Crater Highlands – 13 to 15 April 2006

The volcano, Ol Doinyo Lengai, “the Mountain of God ”, had erupted a week before we arrived in the Crater Highlands.  Villagers had been moved away from the ash it was spewing into the sky.  So, we had to stop at Empakaai, an extinct volcano, a day’s walk to the south.  We pitched camp on the rim of the crater, with its lake and pink tide mark of flamingos a thousand feet below us.  During the night, we heard the cackle of hyenas and John Mekukopi, our Maasai guide, who never went anywhere without his spear, told us that he had seen a leopard stalking between the tents.

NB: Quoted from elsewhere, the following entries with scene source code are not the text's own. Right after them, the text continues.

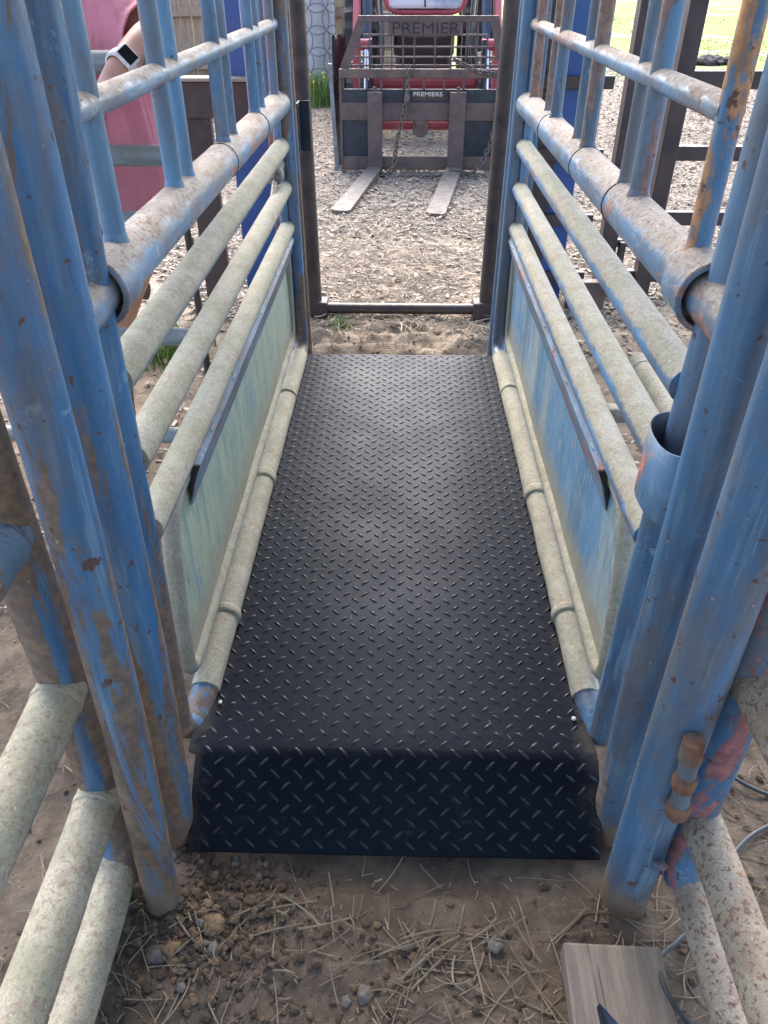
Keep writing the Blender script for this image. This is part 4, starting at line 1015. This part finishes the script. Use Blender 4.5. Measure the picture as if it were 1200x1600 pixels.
# other arm: bent forward holding things by the gate
s2 = nd((-.90, 1.93, 1.225), .050); e2 = nd((-.95, 1.86, 1.02), .038); w2 = nd((-.80, 1.78, 1.075), .023); p2 = nd((-.765, 1.765, 1.085), (.028, .018)); ch_([nk0, s2, e2, w2, p2])
for k in range(4):
    b = (-.742, 1.752, 1.105 - k * .017); f1 = nd(b, .0095); f2 = nd((b[0] + .026, b[1] - .018, b[2]), .0085); f3 = nd((b[0] + .030, b[1] - .040, b[2] - .002), .0075); ch_([p2, f1, f2, f3])
t1 = nd((-.765, 1.745, 1.118), .0105); t2 = nd((-.745, 1.72, 1.125), .009); ch_([p2, t1, t2])
for s in (-1, 1):
    hx, hy = PX + .075 * s, PY + .03 * s
    a = nd((hx - .02, hy + .02, .74), .088); b = nd((hx - .11, hy + .07, .58), .070); c = nd((hx - .18, hy + .12, .42), .050); d = nd((hx - .22, hy + .15, .28), .048); e = nd((hx - .25, hy + .18, .12), .032); f = nd((hx - .26, hy + .17, .075), .035); g_ = nd((hx - .31, hy + .09, .065), (.035, .02)); ch_([pel, a, b, c, d, e, f, g_])
body = skin_mesh('body', N, E, M['skin'], ps, 2, pel)
# facial features (head is above the frame, but real)
fd = Vector((-.55, -.83, 0)).normalized(); sd_ = Vector((-.83, .55, 0)) * -1
hc = Vector((PX - .06, PY - .10, 1.445))
m = MB()
for s in (-1, 1): m.sphere(hc + fd * .078 + sd_ * (.028 * s) + Vector((0, 0, .008)), .012)
m.build('eyes', M['white'], ps)
m = MB()
for s in (-1, 1): m.sphere(hc + fd * .0885 + sd_ * (.028 * s) + Vector((0, 0, .008)), .005)
m.build('irises', M['shorts'], ps)
m = MB(); m.sphere(hc + fd * .09 + Vector((0, 0, -.012)), .013, (.8, .9, 1.6)); 
for s in (-1, 1): m.sphere(hc + sd_ * (.078 * s) - fd * .005, .02, (.6, .8, 1.4))
m.build('nose_and_ears', M['skin'], ps)
m = MB(); m.sphere(hc + fd * .083 + Vector((0, 0, -.042)), .016, (1.0, .9, .35)); m.build('mouth', plain('lips', (.45, .16, .15), .4), ps)
m = MB(); m.sphere(hc - fd * .014 + Vector((0, 0, .028)), .093, (.92, .98, .95), 20); m.sphere(hc - fd * .085 + Vector((0, 0, -.02)), .05, (.8, .8, 1.4), 16); m.build('hair', M['hair'], ps)

def loft(mb, rings, n=40, fold=.0, thick=.004, fseed=0, close_top=False):
    vs = []; 
    for (c, rx, ry, yaw, tilt) in rings:
        for k in range(n):
            a = 2 * math.pi * k / n; ca, sa = math.cos(a), math.sin(a)
            f = 1 + fold * (rx / .15) * (noise.noise(Vector((ca * 2.6, sa * 2.6, c[2] * 2.2 + fseed))) + .55 * noise.noise(Vector((ca * 6, sa * 6, c[2] * 3 + fseed))))
            x, y = rx * ca * f, ry * sa * f; X, Y = x * math.cos(yaw) - y * math.sin(yaw), x * math.sin(yaw) + y * math.cos(yaw)
            vs.append(Vector((c[0] + X, c[1] + Y, c[2] + tilt * x)))
    N_ = len(rings); inn = []
    for i, (c, *_r) in enumerate(rings):
        for k in range(n): v = vs[i * n + k]; d = (Vector((c[0], c[1], v.z)) - v).normalized(); inn.append(v + d * thick)
    q = [(i * n + k, i * n + (k + 1) % n, (i + 1) * n + (k + 1) % n, (i + 1) * n + k) for i in range(N_ - 1) for k in range(n)]
    b = N_ * n
    q2 = [tuple(b + j for j in reversed(f)) for f in q]
    rim = [(k, b + k, b + (k + 1) % n, (k + 1) % n) for k in range(n)] + [((N_ - 1) * n + k, (N_ - 1) * n + (k + 1) % n, b + (N_ - 1) * n + (k + 1) % n, b + (N_ - 1) * n + k) for k in range(n)]
    mb.add(vs + inn, q + q2 + rim, True)
yaw = R(28)
m = MB()
rings = []
keys = [(.815, .200, .165, -.003, -.01), (.86, .196, .160, 0, 0), (.95, .180, .145, -.005, -.01), (1.05, .168, .135, -.01, -.02), (1.14, .172, .135, -.015, -.03), (1.20, .172, .125, -.02, -.035), (1.245, .140, .105, -.022, -.04), (1.275, .095, .085, -.028, -.05), (1.292, .070, .068, -.033, -.06)]
for i in range(len(keys) - 1):
    a, b = keys[i], keys[i + 1]
    for t in np.linspace(0, 1, 5)[: 5 if i == len(keys) - 2 else 4]:
        q = [a[j] + (b[j] - a[j]) * t for j in range(5)]; rings.append(((PX + .02 + q[3], PY + q[4], q[0]), q[1], q[2], yaw, 0))
loft(m, rings, 64, .16, .004, 1)
sh_o = m.build('shirt', M['shirt'], ps)
# sleeves: short wide tubes along the upper arms
def sleeve(p0, p1, r0, r1, seed):
    mb = MB(); P0, P1 = Vector(p0), Vector(p1); t = (P1 - P0).normalized(); u = t.cross(Vector((0, 0, 1))).normalized(); v = u.cross(t); n = 36; K = 12; vs = []
    for i in range(K + 1):
        s_ = i / K; c = P0.lerp(P1, s_); r = r0 + (r1 - r0) * s_
        for k in range(n):
            a = 2 * math.pi * k / n; f = 1 + .13 * noise.noise(Vector((math.cos(a) * 2, math.sin(a) * 2, s_ * 2.5 + seed))); vs.append(c + (u * math.cos(a) * f + v * math.sin(a) * f * 1.08) * r - Vector((0, 0, .012 * s_)))
    b = len(vs); vs += [vs[j] + (P0.lerp(P1, (j // n) / K) - vs[j]).normalized() * .004 for j in range(b)]
    q = [(i * n + k, i * n + (k + 1) % n, (i + 1) * n + (k + 1) % n, (i + 1) * n + k) for i in range(K) for k in range(n)]
    mb.add(vs, q + [tuple(b + j for j in reversed(f)) for f in q] + [(K * n + k, b + K * n + k, b + K * n + (k + 1) % n, K * n + (k + 1) % n) for k in range(n)], True)
    mb.build('sleeve', M['shirt'], sh_o)
sleeve((-.71, 1.975, 1.222), (-.540, 1.868, 1.188), .088, .072, 3)
sleeve((-.86, 1.95, 1.215), (-.945, 1.89, 1.07), .078, .072, 5)
m = MB(); loft(m, [((PX, PY, z), rx, ry, yaw, 0) for (z, rx, ry) in ((.70, .165, .12), (.76, .168, .125), (.82, .160, .12), (.88, .15, .115))], 40, .05, .004, 9); m.build('shorts', M['shorts'], ps)
for s in (-1, 1):
    hx, hy = PX + .075 * s, PY + .03 * s; m = MB(); m.sphere((hx - .28, hy + .125, .065), .05, (1.0, 1.7, .75), 16); m.tube([(hx - .25, hy + .17, .07), (hx - .24, hy + .175, .20)], .046, 18); m.build('boot', M['shoe'], ps)
# wrist watch
wv = Vector((-.562, 1.695, 1.140)); ax = (Vector((-.520, 1.790, 1.184)) - wv).normalized(); wc = wv + ax * .012
m = MB(); m.collar(wc, ax, .0262, .024, .003, 28); wb = m.build('watch', M['band'], ps)
nn = (Vector((0, 0, 1.29)) - wc); nn = (nn - ax * nn.dot(ax)).normalized(); nn = (nn - ax.cross(nn) * .12).normalized()
rot = Matrix((ax.cross(nn), ax, nn)).transposed()
m = MB(); m.box(wc + nn * .030, (.040, .036, .011), rot, .005); wc_ = m.build('watch_case', M['white'], wb)
m = MB(); m.box(wc + nn * .0352, (.032, .029, .003), rot, .001); m.build('watch_screen', M['screen'], wb)
# things held by the gate
m = MB(); m.box((-.728, 1.715, 1.085), (.075, .02, .10), Matrix.Rotation(R(20), 3, 'Z'), .006); base_origin(m.build('blue_pouch', M['cyan'], label='bright blue packet held behind the left chute bars by the person in pink', cat='packet'))
m = MB()
m.tube([(-.690 + .026 * math.cos(a * math.pi / 10), 1.70, 1.035 + .026 * math.sin(a * math.pi / 10)) for a in range(20)], .0125, 14, closed=True)
tp = m.build('tape_roll', M['white'], label='small white roll with purple core held below the blue packet', cat='tape roll'); base_origin(tp)
m = MB(); m.tube([(-.690 + .0125 * math.cos(a * math.pi / 10), 1.698, 1.035 + .0125 * math.sin(a * math.pi / 10)) for a in range(20)], .004, 8, closed=True); m.build('core', M['purple'], tp)
m = MB(); m.cyl((-.735, 1.72, 1.13), (-.735, 1.72, 1.18), .009, .003, n=12); base_origin(m.build('bottle_nozzle', M['cyan'], label='tiny blue pointed bottle tip above the blue packet', cat='bottle'))
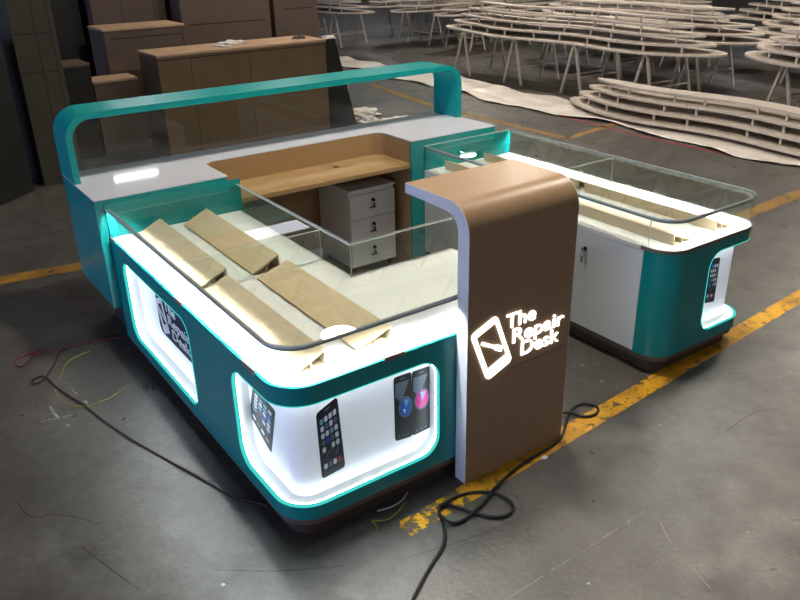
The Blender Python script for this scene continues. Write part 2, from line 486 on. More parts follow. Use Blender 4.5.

In the morning we re-traced our steps.  To the left over a hundred kilometres away, the silhouette of Mount Kilimanjaro rose above the mist.  By mid-morning we were back in Maasai pastureland.  We walked through villages of round mud huts, with low conical thatched roofs, and wooden stockades in which the herds were kept safe from predators at night.


On the path, we passed Maasai men wearing red checked blankets, their bare legs adorned with white anklets.  Most had white plastic jewellery dangling from their hollowed out ear lobes.  Many carried spears or clubs and wore daggers, but little else, under their blankets.  Two men were walking to distant villages “to see about a cow”.  One man was taking a ram to the next settlement.  Some were herding donkeys down to Nanokanoka to collect sacks of maize, which were being handed out because of the late arrival of the “long rains”.  Women, similarly dressed, but without spears, were carrying large loads of firewood on their backs.  Boys, some as young as five or six, mostly barefoot, were watching the thousands of cattle, sheep and goats that grazed the wide valley.


The sound of cow bells, shepherd boys calling, the “pee-wit” of sky larks and the occasional cock crow or bray of a donkey travelled far across the valley.  Between the herds, a few wild animals grazed – zebra, wildebeest, Thomson’s Gazelles, jackals and a couple of ostriches – the remnants of the vast herds which once roamed these rich grasslands.